Scene script records
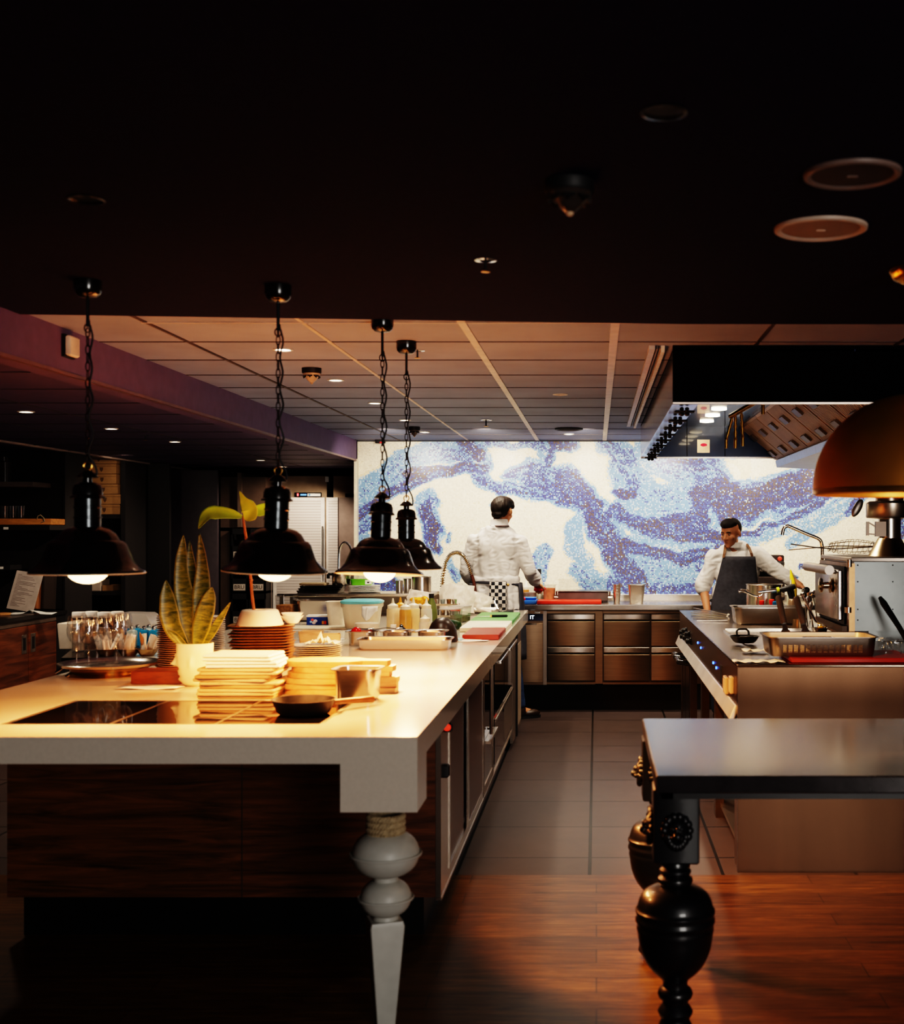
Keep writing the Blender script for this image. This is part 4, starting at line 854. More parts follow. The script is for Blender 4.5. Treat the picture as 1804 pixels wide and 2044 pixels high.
# ------------------------------------------------------------------ things on the near half of the island
TOP = IZ + .0006
def pan_b(w, d, h, r=.03, tp=.012, rim=.012, t=.0015, b=None):
    b = b or B()
    b.rloft([(w - 2 * rim - 2 * tp - 2 * t, d - 2 * rim - 2 * tp - 2 * t, r * .6, .002), (w - 2 * rim - 2 * t - tp * 1.2, d - 2 * rim - 2 * t - tp * 1.2, r, .014), (w - 2 * rim - 2 * t, d - 2 * rim - 2 * t, r, h - .003), (w, d, r + rim * .5, h), (w, d, r + rim * .5, h - .004),
             (w - 2 * rim, d - 2 * rim, r, h - .006), (w - 2 * rim - tp, d - 2 * rim - tp, r, .012), (w - 2 * rim - 2 * tp, d - 2 * rim - 2 * tp, r * .6, 0)], 6); return b
def bowl_prof(r, h, foot=.5, t=.004):
    return [(0, 0), (r * foot, 0), (r * (foot + .1), .006), (r * .88, h * .55), (r, h), (r - t, h), (r * .88 - t, h * .55), (r * foot, .012), (0, .010)]
# tray with wine glasses
p = W(218, 1345); TR = .212; tzz = Z(1324, p.y) - TOP; p.x += .003; p.y -= .004
t = thing('round_tray', 'round silver tray on low stand with wine glasses at left of the island', 'tray', (p.x, p.y, TOP))
b = B(); b.lathe([(0, tzz - .006), (TR * .86, tzz - .006), (TR * .92, tzz + .004), (TR * .98, tzz + .008), (TR, tzz + .006), (TR * .98, tzz - .0), (TR * .93, tzz - .008), (TR * .86, tzz - .012), (0, tzz - .012)], 64); obj('plate', b, M('tray silver', (.70, .63, .55), .22, 1.0, .05), t)
b = B(); b.lathe([(TR * .78, tzz - .012), (TR * .74, tzz - .03), (TR * .80, .006), (TR * .84, 0), (TR * .7, 0)], 56); obj('stand', b, M('tarnished brass stand', (.33, .22, .10), .2, 1.0), t)
for a in (200, 20):
    b = B(Matrix.Rotation(R(a), 4, 'Z')); b.tube([(TR * .86, -.02, tzz - .01), (TR * 1.0, -.018, tzz - .03), (TR * 1.0, .018, tzz - .03), (TR * .86, .02, tzz - .01)], .005, 8); obj('handle', b, CHROME, t)
GP = [(0, 0), (.033, 0), (.034, .002), (.012, .006), (.0045, .012), (.0038, .085), (.008, .095), (.024, .108), (.034, .128), (.036, .150), (.033, .185), (.030, .208), (.0288, .208), (.0318, .185), (.0347, .150), (.0327, .129), (.022, .110), (.0, .098)]
gl = None
for k, (px, py, s, lab) in enumerate(((153, 1331, 1.06, 'at left end of the silver tray'), (177, 1333, 1.02, 'second from left on the silver tray'), (194, 1325, 1.0, 'at back of the silver tray, third from left'), (213, 1321, 1.0, 'at back of the silver tray, fourth from left'), (233, 1332, 1.12, 'nearest and biggest on right of the silver tray'), (246, 1321, 1.05, 'rightmost at back of the silver tray'))):
    q = W(px, py, TOP + tzz); b = B(); b.lathe([(r * s * 1.05, z * s) for r, z in GP], 32)
    solo('wine_glass', b, GLASSM, 'clear wine glass ' + lab, 'glass', (q.x, q.y, TOP + tzz - .0055), 0, 'wine glasses on the silver tray')
# things behind the tray, on a small side counter
t = thing('side_counter', 'narrow black counter beside the island carrying jars and sachets', 'counter')
b = B(); b.prism([(-2.335, 5.95), (-2.335, 7.4), (-3.0, 7.4), (-2.95, 7.0), (-2.62, 5.95)], IZ - .03, IZ); obj('top', b, M('black counter top', (.012, .010, .010), .25), t)
b = B(); b.prism([(-2.35, 5.98), (-2.35, 7.38), (-2.96, 7.38), (-2.90, 7.0), (-2.60, 5.98)], 0, IZ - .03); obj('body', b, BLACKP, t)
LIDW = M('white jar lid', (.70, .66, .62), .45)
for k, px in enumerate((157, 183, 208, 234)):
    y = 6.28 + .05 * (k % 2); t = thing('lidded_jar', 'glass jar with white screw lid behind the wine glasses, ' + ['first', 'second', 'third', 'fourth'][k] + ' from left', 'jar', (X(px, y), y, TOP), 0, 'jars with white lids behind the tray'); t.scale = (.92, .92, 1.22)
    b = B(); b.lathe([(0, 0), (.032, 0), (.035, .004), (.035, .135), (.031, .145), (.0295, .145), (.0335, .133), (.0335, .006), (0, .004)], 28); obj('glass_body', b, GLASSM, t)
    b = B(); b.lathe([(0, .003), (.0325, .005), (.0325, .10), (0, .10)], 24); obj('contents', b, M('jar sugar', (.60, .47, .36), .7, 0, .2, 40), t)
    b = B(); b.lathe([(.035, .142), (.036, .146), (.036, .162), (.033, .166), (0, .166)], 28, True); obj('lid', b, LIDW, t)
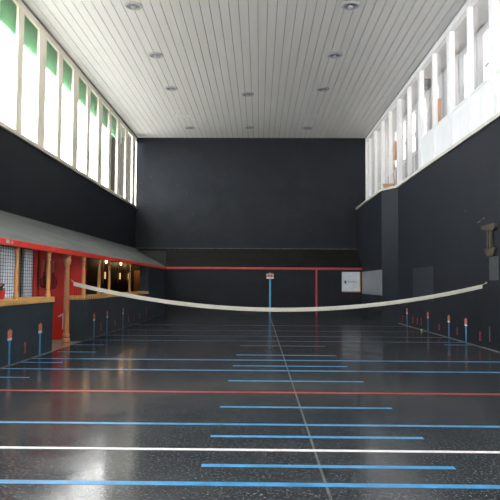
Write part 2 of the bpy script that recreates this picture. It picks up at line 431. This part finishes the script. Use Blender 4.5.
# sloping slab with mitred far end
top = [(0.03,YB,PB+.11),(0.03,YG-.03,PB+.11),(XL,YU,PT),(XL,YB,PT)]
bot = [(p[0],p[1],p[2]-.05) for p in top]
A = [bm.verts.new(p) for p in top]; B = [bm.verts.new(p) for p in bot]
bm.faces.new(A); bm.faces.new(B[::-1])
for i in range(4): bm.faces.new((A[i], B[i], B[(i+1)%4], A[(i+1)%4]))
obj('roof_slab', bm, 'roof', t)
bm = NB(); box(bm, -.05, .035, YB, YG, PB, PB+.115, .008); b = obj('edge_beam', bm, 'redbeam', t)
t = thing('penthouse_roof', 'dark sloping roof across the far end above the crimson line', 'roof', (0,0,0))
bm = NB()
top = [(0.03,YG-.03,PB+.11),(XT,YG-.03,PB+.11),(XT,YU,PT),(XL,YU,PT)]
bot = [(p[0],p[1],p[2]-.05) for p in top]
A = [bm.verts.new(p) for p in top]; B = [bm.verts.new(p) for p in bot]
bm.faces.new(A); bm.faces.new(B[::-1])
for i in range(4): bm.faces.new((A[i], B[i], B[(i+1)%4], A[(i+1)%4]))
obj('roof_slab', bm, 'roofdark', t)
bm = NB(); box(bm, .035, XT, YG-.035, YG, PB+.005, PB+.105, .008); obj('edge_beam', bm, 'redline', t)
bm = NB(); box(bm, .1, XT, YG-.02, YG+.0, PB-.0, PB+.005); obj('soffit_strip', bm, 'wall', t)
bm = NB(); box(bm, XL, XT, YU-.015, YU, PT, PT+.02); obj('upper_flashing', bm, 'worn', t)
# pale marks on the near red beam
for q, l in (((-3.75,-3.60,.03,.09),'larger left one'),((-3.52,-3.44,.035,.085),'smaller right one')):
    bm = NB(); box(bm, .035, .039, q[0], q[1], PB+q[2], PB+q[3])
    tag(obj('paint_mark', bm, 'trim'), 'tiny pale worn mark on the red beam at the left edge, ' + l, 'mark', 'pale marks on the red beam')

# ------------------------------------------------------------------ gallery timber
bm = NB(); box(bm, -.40, .03, -15.0, -1.10, 1.062, 1.172, .012)
tag(obj('gallery_ledge', bm, 'ledge'), 'yellow wooden ledge on the low gallery wall left of the net pillar', 'ledge')
bm = NB(); box(bm, -.40, .03, 1.16, 10.245, 1.042, 1.142, .012)
tag(obj('gallery_ledge', bm, 'ledge'), 'yellow wooden ledge on the low gallery wall beyond the net pillar', 'ledge')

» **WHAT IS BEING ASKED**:
All of the lines above should be retyped precisely, apart from the pictures.

» **RESULT FOR THIS EXERCISE**:
Keep writing the Blender script for this image. This is part 4, starting at line 854. More parts follow. The script is for Blender 4.5. Treat the picture as 1804 pixels wide and 2044 pixels high.
# ------------------------------------------------------------------ things on the near half of the island
TOP = IZ + .0006
def pan_b(w, d, h, r=.03, tp=.012, rim=.012, t=.0015, b=None):
    b = b or B()
    b.rloft([(w - 2 * rim - 2 * tp - 2 * t, d - 2 * rim - 2 * tp - 2 * t, r * .6, .002), (w - 2 * rim - 2 * t - tp * 1.2, d - 2 * rim - 2 * t - tp * 1.2, r, .014), (w - 2 * rim - 2 * t, d - 2 * rim - 2 * t, r, h - .003), (w, d, r + rim * .5, h), (w, d, r + rim * .5, h - .004),
             (w - 2 * rim, d - 2 * rim, r, h - .006), (w - 2 * rim - tp, d - 2 * rim - tp, r, .012), (w - 2 * rim - 2 * tp, d - 2 * rim - 2 * tp, r * .6, 0)], 6); return b
def bowl_prof(r, h, foot=.5, t=.004):
    return [(0, 0), (r * foot, 0), (r * (foot + .1), .006), (r * .88, h * .55), (r, h), (r - t, h), (r * .88 - t, h * .55), (r * foot, .012), (0, .010)]
# tray with wine glasses
p = W(218, 1345); TR = .212; tzz = Z(1324, p.y) - TOP; p.x += .003; p.y -= .004
t = thing('round_tray', 'round silver tray on low stand with wine glasses at left of the island', 'tray', (p.x, p.y, TOP))
b = B(); b.lathe([(0, tzz - .006), (TR * .86, tzz - .006), (TR * .92, tzz + .004), (TR * .98, tzz + .008), (TR, tzz + .006), (TR * .98, tzz - .0), (TR * .93, tzz - .008), (TR * .86, tzz - .012), (0, tzz - .012)], 64); obj('plate', b, M('tray silver', (.70, .63, .55), .22, 1.0, .05), t)
b = B(); b.lathe([(TR * .78, tzz - .012), (TR * .74, tzz - .03), (TR * .80, .006), (TR * .84, 0), (TR * .7, 0)], 56); obj('stand', b, M('tarnished brass stand', (.33, .22, .10), .2, 1.0), t)
for a in (200, 20):
    b = B(Matrix.Rotation(R(a), 4, 'Z')); b.tube([(TR * .86, -.02, tzz - .01), (TR * 1.0, -.018, tzz - .03), (TR * 1.0, .018, tzz - .03), (TR * .86, .02, tzz - .01)], .005, 8); obj('handle', b, CHROME, t)
GP = [(0, 0), (.033, 0), (.034, .002), (.012, .006), (.0045, .012), (.0038, .085), (.008, .095), (.024, .108), (.034, .128), (.036, .150), (.033, .185), (.030, .208), (.0288, .208), (.0318, .185), (.0347, .150), (.0327, .129), (.022, .110), (.0, .098)]
gl = None
for k, (px, py, s, lab) in enumerate(((153, 1331, 1.06, 'at left end of the silver tray'), (177, 1333, 1.02, 'second from left on the silver tray'), (194, 1325, 1.0, 'at back of the silver tray, third from left'), (213, 1321, 1.0, 'at back of the silver tray, fourth from left'), (233, 1332, 1.12, 'nearest and biggest on right of the silver tray'), (246, 1321, 1.05, 'rightmost at back of the silver tray'))):
    q = W(px, py, TOP + tzz); b = B(); b.lathe([(r * s * 1.05, z * s) for r, z in GP], 32)
    solo('wine_glass', b, GLASSM, 'clear wine glass ' + lab, 'glass', (q.x, q.y, TOP + tzz - .0055), 0, 'wine glasses on the silver tray')
# things behind the tray, on a small side counter
t = thing('side_counter', 'narrow black counter beside the island carrying jars and sachets', 'counter')
b = B(); b.prism([(-2.335, 5.95), (-2.335, 7.4), (-3.0, 7.4), (-2.95, 7.0), (-2.62, 5.95)], IZ - .03, IZ); obj('top', b, M('black counter top', (.012, .010, .010), .25), t)
b = B(); b.prism([(-2.35, 5.98), (-2.35, 7.38), (-2.96, 7.38), (-2.90, 7.0), (-2.60, 5.98)], 0, IZ - .03); obj('body', b, BLACKP, t)
LIDW = M('white jar lid', (.70, .66, .62), .45)
for k, px in enumerate((157, 183, 208, 234)):
    y = 6.28 + .05 * (k % 2); t = thing('lidded_jar', 'glass jar with white screw lid behind the wine glasses, ' + ['first', 'second', 'third', 'fourth'][k] + ' from left', 'jar', (X(px, y), y, TOP), 0, 'jars with white lids behind the tray'); t.scale = (.92, .92, 1.22)
    b = B(); b.lathe([(0, 0), (.032, 0), (.035, .004), (.035, .135), (.031, .145), (.0295, .145), (.0335, .133), (.0335, .006), (0, .004)], 28); obj('glass_body', b, GLASSM, t)
    b = B(); b.lathe([(0, .003), (.0325, .005), (.0325, .10), (0, .10)], 24); obj('contents', b, M('jar sugar', (.60, .47, .36), .7, 0, .2, 40), t)
    b = B(); b.lathe([(.035, .142), (.036, .146), (.036, .162), (.033, .166), (0, .166)], 28, True); obj('lid', b, LIDW, t)
Write part 2 of the bpy script that recreates this picture. It picks up at line 431. This part finishes the script. Use Blender 4.5.
# sloping slab with mitred far end
top = [(0.03,YB,PB+.11),(0.03,YG-.03,PB+.11),(XL,YU,PT),(XL,YB,PT)]
bot = [(p[0],p[1],p[2]-.05) for p in top]
A = [bm.verts.new(p) for p in top]; B = [bm.verts.new(p) for p in bot]
bm.faces.new(A); bm.faces.new(B[::-1])
for i in range(4): bm.faces.new((A[i], B[i], B[(i+1)%4], A[(i+1)%4]))
obj('roof_slab', bm, 'roof', t)
bm = NB(); box(bm, -.05, .035, YB, YG, PB, PB+.115, .008); b = obj('edge_beam', bm, 'redbeam', t)
t = thing('penthouse_roof', 'dark sloping roof across the far end above the crimson line', 'roof', (0,0,0))
bm = NB()
top = [(0.03,YG-.03,PB+.11),(XT,YG-.03,PB+.11),(XT,YU,PT),(XL,YU,PT)]
bot = [(p[0],p[1],p[2]-.05) for p in top]
A = [bm.verts.new(p) for p in top]; B = [bm.verts.new(p) for p in bot]
bm.faces.new(A); bm.faces.new(B[::-1])
for i in range(4): bm.faces.new((A[i], B[i], B[(i+1)%4], A[(i+1)%4]))
obj('roof_slab', bm, 'roofdark', t)
bm = NB(); box(bm, .035, XT, YG-.035, YG, PB+.005, PB+.105, .008); obj('edge_beam', bm, 'redline', t)
bm = NB(); box(bm, .1, XT, YG-.02, YG+.0, PB-.0, PB+.005); obj('soffit_strip', bm, 'wall', t)
bm = NB(); box(bm, XL, XT, YU-.015, YU, PT, PT+.02); obj('upper_flashing', bm, 'worn', t)
# pale marks on the near red beam
for q, l in (((-3.75,-3.60,.03,.09),'larger left one'),((-3.52,-3.44,.035,.085),'smaller right one')):
    bm = NB(); box(bm, .035, .039, q[0], q[1], PB+q[2], PB+q[3])
    tag(obj('paint_mark', bm, 'trim'), 'tiny pale worn mark on the red beam at the left edge, ' + l, 'mark', 'pale marks on the red beam')

# ------------------------------------------------------------------ gallery timber
bm = NB(); box(bm, -.40, .03, -15.0, -1.10, 1.062, 1.172, .012)
tag(obj('gallery_ledge', bm, 'ledge'), 'yellow wooden ledge on the low gallery wall left of the net pillar', 'ledge')
bm = NB(); box(bm, -.40, .03, 1.16, 10.245, 1.042, 1.142, .012)
tag(obj('gallery_ledge', bm, 'ledge'), 'yellow wooden ledge on the low gallery wall beyond the net pillar', 'ledge')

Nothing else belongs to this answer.